Ans: Capacitive reactance ($Z_C = \frac{1}{2\pi fC}$) is the opposition offered by a capacitor to alternating current. Unlike resistance, it is frequency-dependent — it decreases as frequency increases. Additionally, resistance dissipates energy as heat, while a pure capacitor stores and releases energy without dissipation.
Q2. Why does the voltage across the capacitor lag behind the current by 90°?
Ans: The voltage across a capacitor is related to the charge stored: $V_C = Q/C$. Since current is the rate of change of charge ($I = dQ/dt$), the current must flow first to build up charge and hence voltage. This means the voltage always lags the current by exactly $90°$ (or $\frac{\pi}{2}$ radians) in a pure capacitor.
Q3. Why can't you simply add $V_R$ and $V_C$ algebraically to get the total applied voltage?
Ans: Because $V_R$ and $V_C$ are $90°$ out of phase with each other. Simple algebraic addition applies only to quantities that are in phase. For out-of-phase phasors, vector (phasor) addition must be used: $V_{applied} = \sqrt{V_R^2 + V_C^2}$.
Q4. What happens to the phase angle $\phi$ as the frequency of the applied voltage is increased?
Ans: As frequency increases, $Z_C = \frac{1}{2\pi fC}$ decreases. Since $\phi = \tan^{-1}(Z_C/R)$, a smaller $Z_C$ leads to a smaller phase angle.
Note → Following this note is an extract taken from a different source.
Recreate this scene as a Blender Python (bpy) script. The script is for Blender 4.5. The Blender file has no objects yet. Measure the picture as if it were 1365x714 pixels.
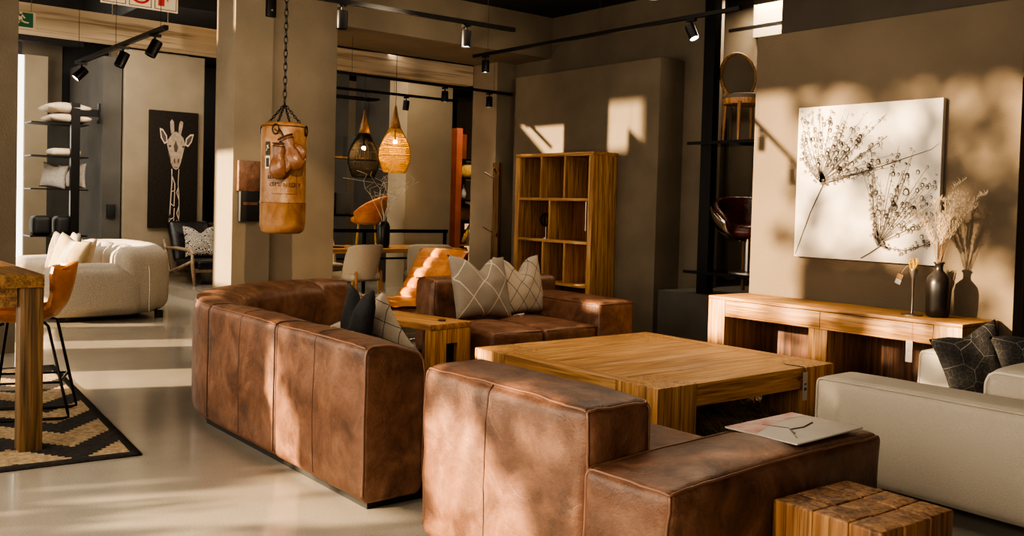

At very high frequencies, the capacitor behaves almost like a short circuit, $\phi \to 0°$, and the circuit becomes purely resistive.
Q5. At what frequency will the voltage across the resistor and capacitor be equal in magnitude?
Ans: The voltages are equal when $V_R = V_C$, which occurs when $R = Z_C$, i.e., $R = \frac{1}{2\pi fC}$. Solving for frequency: $f = \frac{1}{2\pi RC}$. For $R = 1\text{ k}\Omega$ and $C = 1\text{ }\mu F$, this gives $f \approx 159\text{ Hz}$. At this frequency, the phase angle $\phi = 45°$.